Role Recall: Anthony Edwards on Goose's 'Top Gun' Demise, the Inspiration for Spicoli in 'Fast Times,' and More


Sean Penn is a respected actor, director, and activist, but for a generation of moviegoers, he will always be Jeff Spicoli, the stoner extraordinaire from Fast Times at Ridgemont High. In real life, of course, Penn is the exact opposite of the blissed-out surfer dude he played in Amy Heckerling’s 1982 high school classic. But there is a real “Jeff Spicoli,” and Anthony Edwards — who co-starred in Fast Times alongside Penn as a fellow stoner — has seen him up close and personal. “Sean took me to a party in Malibu, and he pointed to this guy and he goes, ‘That’s who Spicoli is,’” the actor tells Yahoo Movies in our new Role Recall above. “I saw this guy, and he was nothing like [Spicoli]! For Sean, whatever it was about that guy inspired this thing. And I realized that’s what this is about: Inspiration can come from a lot of different places.”

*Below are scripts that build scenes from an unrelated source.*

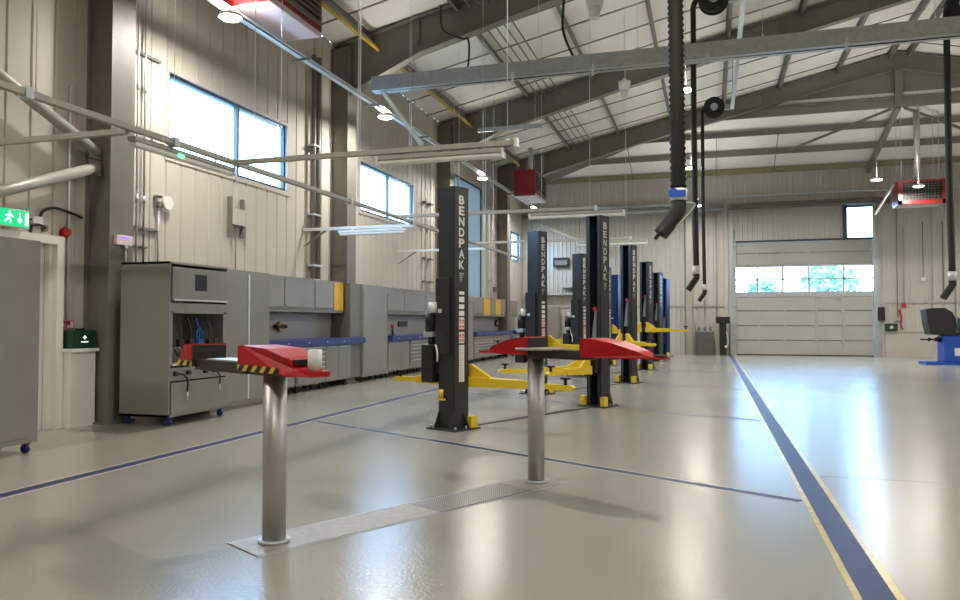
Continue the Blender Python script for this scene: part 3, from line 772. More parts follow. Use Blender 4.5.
# things at the benches
tag(MB().box((-8.249, 12.62, 1.25), (-8.21, 12.74, 1.37), .004).obj('power_socket', 'black'), 'dark double socket on the grey panel above the first worktop', 'socket')
t = thing('air_coupling', 'brass round air fitting with black valve on the panel over the first worktop', 'air fitting', (-8.24, 13.28, 1.31))
MB().cyl((0, 0, 0), (.06, 0, 0), .10, seg=24).obj('body', 'brass', t); MB().cyl((.06, 0, 0), (.09, 0, 0), .045).obj('hub', 'black', t); MB().cyl((.045, -.22, 0), (.045, -.1, 0), .04).cyl((.045, .1, 0), (.045, .18, 0), .04).obj('valve', 'black', t)
t = thing('air_coupling', 'red round air fitting on the panel over the second worktop', 'air fitting', (-8.248, 18.05, 1.38))
MB().cyl((0, 0, 0), (.06, 0, 0), .12, seg=24).obj('body', 'fire', t); MB().cyl((.06, 0, 0), (.09, 0, 0), .05).obj('hub', 'black', t)
t = thing('parts_lamp', 'black slim tool standing on the second worktop', 'tool', (-7.86, 18.05, 1.052))
MB().cyl((0, 0, 0), (0, 0, .02), .07).obj('foot', 'black', t); MB().cyl((0, 0, .02), (0, 0, .2), .03).obj('stem', 'black', t); MB().cyl((0, 0, .2), (0, 0, .3), .04).obj('head', 'fire', t)
tag(MB().box((-8.249, 19.3, 1.28), (-8.21, 19.9, 1.42), .004).obj('socket_strip', 'black'), 'dark socket strip on the panel over the second worktop', 'socket')
t = thing('bench_tool', 'black reel fitting on the panel under the second far yellow door', 'air fitting', (-8.248, 29.2, 1.35))
MB().cyl((0, 0, 0), (.07, 0, 0), .13, seg=20).obj('body', 'black', t); MB().cyl((.07, 0, 0), (.1, 0, 0), .05).obj('hub', 'alu', t)

# grey door locker close to the camera
t = thing('wheeled_locker', 'grey single-door locker on blue castors in front of the white door frame', 'cabinet', (-7.22, 5.65, 0))
MB().box((-.27, -.78, .11), (.27, .79, 2.28), .004).obj('body', 'cab', t)
d = MB().box((.27, -.72, .17), (.285, .65, 2.18), .004).obj('door', 'cab', t)
MB().box((.285, -.08, .3), (.30, -.04, 2.1), .003).obj('handle', 'alu', d)
for x in (-.2, .2):
    for y in (-.7, .7):
        b = MB(); castor(b, x, y, .11); b.obj('castor', 'castor', t)

# ------------------------------------------------------------------ small things near the side door
t = thing('exit_sign', 'green emergency exit sign with running figure and arrow above the door', 'exit sign', (-8.12, 6.98, 2.56))
MB().box((-.06, -.36, .0), (.01, .36, .22), .004).obj('housing', 'white', t)
MB().box((.01, -.35, .01), (.016, .35, .21)).obj('face', 'green', t)
b = MB(); x = .018
def fl(pts): b.prism([(x, p, q) for p, q in pts], (.003, 0, 0))
b.cyl((x, .075, .175), (x + .003, .075, .175), .017, seg=14)
fl([(.055, .155), (.085, .15), (.075, .095), (.045, .10)])
fl([(.085, .15), (.13, .125), (.125, .11), (.08, .13)]); fl([(.055, .15), (.015, .13), (.02, .115), (.06, .132)])
fl([(.05, .105), (.075, .10), (.10, .07), (.085, .035), (.072, .04), (.08, .068)]); fl([(.045, .105), (.06, .09), (.025, .055), (-.005, .05), (-.005, .065), (.018, .072)])
b.obj('running_figure', 'signwhite', t); b = MB()
fl([(.205, .18), (.225, .18), (.225, .09), (.205, .09)]); fl([(.175, .10), (.255, .10), (.215, .045)])
b.obj('arrow', 'signwhite', t); b = MB()
fl([(.29, .185), (.335, .185), (.335, .03), (.29, .03)])
b.obj('door_symbol', 'signwhite', t)
t = thing('cable_spur', 'white switched spur above the door with black cable looping to the column', 'switch', (XW, 7.60, 2.71))
MB().box((0, -.075, -.05), (.05, .075, .05), .006).obj('box', 'white', t)
MB().tube(smooth([(.03, .04, .05), (.06, .08, .14), (.07, .25, .19), (.07, .55, .15), (.05, .7, .12)]), .018).obj('cable', 'black', t)
MB().tube([(.02, -.32, .02), (.02, -.07, .0)], .012).obj('lead', 'cabdark', t)
t = thing('cable_loop', 'short black cable bent over the top of the white door frame', 'cable', (XW, 7.55, 2.53))
MB().tube(smooth([(.05, -.06, 0), (.06, -.05, .1), (.06, .06, .12), (.05, .16, .09)]), .017).obj('cable', 'black', t)
MB().box((.0, .14, .05), (.06, .2, .13), .005).obj('cable_gland', 'cabdark', t)
t = thing('fire_sounder', 'red round fire sounder beside the first steel column', 'alarm', (XW, 8.03, 2.6))
MB().cyl((0, 0, 0), (.05, 0, 0), .06).cyl((.05, 0, 0), (.1, 0, 0), .075, .05, seg=24).obj('sounder', 'fire', t)
t = thing('fire_call_point', 'red fire call point with white centre above the green box', 'alarm', (XW, 7.99, 1.36))
MB().box((0, -.06, -.06), (.05, .06, .06), .006).obj('housing', 'fire', t); MB().box((.05, -.035, -.03), (.053, .035, .03)).obj('plate', 'sticker', t)
t = thing('fire_sign', 'small red and white fire action sign beside the call point', 'sign', (XW, 8.17, 1.36))
MB().box((0, -.06, -.06), (.01, .06, .06)).obj('board', 'fire', t); MB().box((.01, -.0, -.04), (.012, .05, .05)).box((.01, -.05, -.045), (.012, -.01, 0)).obj('symbol', 'sticker', t)
t = thing('first_aid_box', 'dark green box with small white mark on the ledge by the column', 'first aid box', (-8.16, 8.2, 1.045))
MB().box((-.1, -.2, 0), (.09, .2, .25), .01).obj('case', 'greendark', t); MB().box((.09, -.03, .14), (.092, .03, .155)).box((.09, -.008, .12), (.092, .008, .175)).box((.09, -.06, .08), (.092, .06, .095)).obj('mark', 'signwhite', t); MB().box((-.03, -.06, .25), (.03, .06, .27), .005).obj('handle', 'black', t)
t = thing('switch_panel', 'pair of black switches on the wall beside the white door frame', 'switch', (XW, 7.985, 1.14))
MB().box((0, -.012, -.1), (.03, .03, .0)).box((0, -.012, .03), (.03, .03, .13)).obj('switch_box', 'black', t)
tag(MB().tube([(XW + .03, 8.10, 1.42), (XW + .03, 8.10, 4.6)], .016).obj('mounted_conduit', 'galvlight'), 'thin pale conduit rising from the fire call point beside the column', 'pipe')
t = thing('digital_controller', 'pale pink wall controller with violet display on the column corner', 'control panel', (-7.84, 8.62, 2.54))
MB().box((-.03, -.15, -.07), (.03, .15, .07), .008).obj('housing', 'pink', t); MB().box((.03, -.08, .015), (.032, .07, .05)).obj('display', 'screen', t); MB().cyl((.0, .05, -.07), (.0, .05, -.12), .03).obj('gland', 'galv', t); MB().cyl((0, .05, -.12), (0, .05, -.3), .012).obj('cable', 'galvlight', t)
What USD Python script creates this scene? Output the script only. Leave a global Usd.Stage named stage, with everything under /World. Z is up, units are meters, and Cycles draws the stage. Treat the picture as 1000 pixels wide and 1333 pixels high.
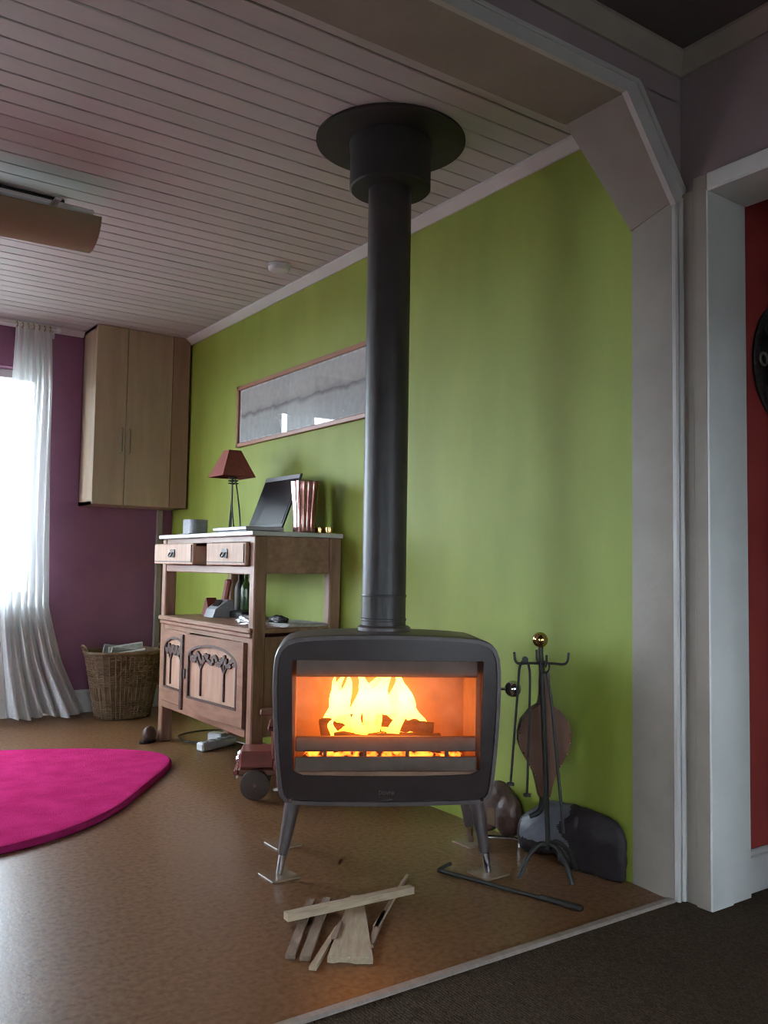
import math, random
import numpy as np, trimesh, usdkit
import manifold3d as m3
from shapely.geometry import Polygon, Point, box as sbox
from shapely import affinity, union_all
from meshkit import noise, fbm, text_mesh
from pxr import Usd, UsdGeom, UsdLux, UsdShade, Gf, Sdf

random.seed(7); np.random.seed(7)
stage = Usd.Stage.CreateInMemory()
UsdGeom.SetStageUpAxis(stage, 'Z'); UsdGeom.SetStageMetersPerUnit(stage, 1.0)
UsdGeom.Xform.Define(stage, '/World'); UsdGeom.Scope.Define(stage, '/World/Looks')

# ------------------------------------------------------------------ camera, light, exposure
YAW, PITCH, ROLL, FPX = 0.606812, 0.0611592, -0.015703, 1140.05
cy, sy = math.cos(YAW), math.sin(YAW)
fw = np.array([sy*math.cos(PITCH), cy*math.cos(PITCH), math.sin(PITCH)])
r0 = np.array([cy, -sy, 0.0]); d0 = np.cross(fw, r0)
rt = math.cos(ROLL)*r0 + math.sin(ROLL)*d0; dn = -math.sin(ROLL)*r0 + math.cos(ROLL)*d0
cam = UsdGeom.Camera.Define(stage, '/World/camera')
mx = Gf.Matrix4d(*[float(v) for row in ((*rt, 0), (*(-dn), 0), (*(-fw), 0), (0, 0, 1.0, 1)) for v in row])
cam.AddTransformOp().Set(mx)
cam.CreateHorizontalApertureAttr(36.0); cam.CreateFocalLengthAttr(36.0*FPX/1000)
cam.CreateClippingRangeAttr(Gf.Vec2f(0.05, 1000)); cam.CreateFStopAttr(0.0)
cam.CreateExposureAttr(-1.2)

SKY = 16.0
dome = UsdLux.DomeLight.Define(stage, '/World/sky_light')
dome.CreateColorAttr(Gf.Vec3f(0.74, 0.88, 1.0)); dome.CreateIntensityAttr(SKY)

# ------------------------------------------------------------------ materials
def M(name, c1, c2=None, scale=6.0, stretch=(1, 1, 1), rough=0.55, metal=0.0, bump=0.0, bscale=None, coat=0.0, spec=0.5, lo=0.35, hi=0.65, detail=4.0, rvar=0.0, sheen=0.0):
    n = {'tc': ('texture_coordinate', {}), 'mp': ('mapping', {'scale': stretch}),
         'n': ('noise_texture', {'scale': scale, 'detail': detail, 'roughness': 0.6}),
         'r': ('rgb_ramp', {'ramp': [(lo, c1), (hi, c2 or c1)]}),
         'p': ('principled_bsdf', {'roughness': rough, 'metallic': metal, 'coat_weight': coat, 'coat_roughness': 0.12, 'specular_ior_level': spec})}
    l = [('tc.object', 'mp.vector'), ('mp.vector', 'n.vector'), ('n.fac', 'r.fac'), ('r.color', 'p.base_color')]
    if rvar:
        n['mr'] = ('map_range', {'from_min': 0.3, 'from_max': 0.7, 'to_min': rough-rvar, 'to_max': rough+rvar}); l += [('n.fac', 'mr.value'), ('mr.result', 'p.roughness')]
    if sheen: n['p'][1]['sheen_weight'] = sheen
    if bump:
        n['n2'] = ('noise_texture', {'scale': bscale or scale*4, 'detail': 3.0})
        n['b'] = ('bump', {'strength': bump, 'distance': 0.01})
        l += [('mp.vector', 'n2.vector'), ('n2.fac', 'b.height'), ('b.normal', 'p.normal')]
    return usdkit.material(stage, '/World/Looks/'+name, n, l, surface='p.BSDF')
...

While Edwards had only a small role in Fast Times, one could argue that he’s the real star of another ’80s classic, Top Gun. After all, the tragic death of his Navy flyboy Nick “Goose” Bradshaw serves as the emotional crux of that 1986 favorite, sending his buddy Pete “Maverick” Mitchell (Tom Cruise) into a personal tailspin that he barely pulls out of in time for the climactic aerial battle.

Thirty years after the immortal Summer of ’86, Edwards is still pleased to have been what he laughingly describes as “an emotional speed bump” on Maverick’s path back to top gun status. “Goose’s journey is wonderfully tragic because you like him so much. You’re like, ‘Why does he have to die?’ But in that form of storytelling, you have to make your hero suffer and overcome.”

Fast Times and Top Gun aren’t the only ’80s hits on Edwards’s filmography; he also made memorable appearances in The Sure Thing and Revenge of the Nerds prior to joining what became one of the defining TV shows of the ’90s, ER. In addition to multiple Emmy nominations, that series awarded him the opportunity to flex his directing muscles, which he puts to good use helming the new indie comedy My Dead Boyfriend, which opened in theaters and on VOD earlier this month. The film stars Heather Graham as a woman who discovers her slacker boyfriend’s deep inner life … after he dies. “In the indie world and the TV world, it’s all about time,” Edwards says. “There are always serious limitations and your job is to make the most out of them.”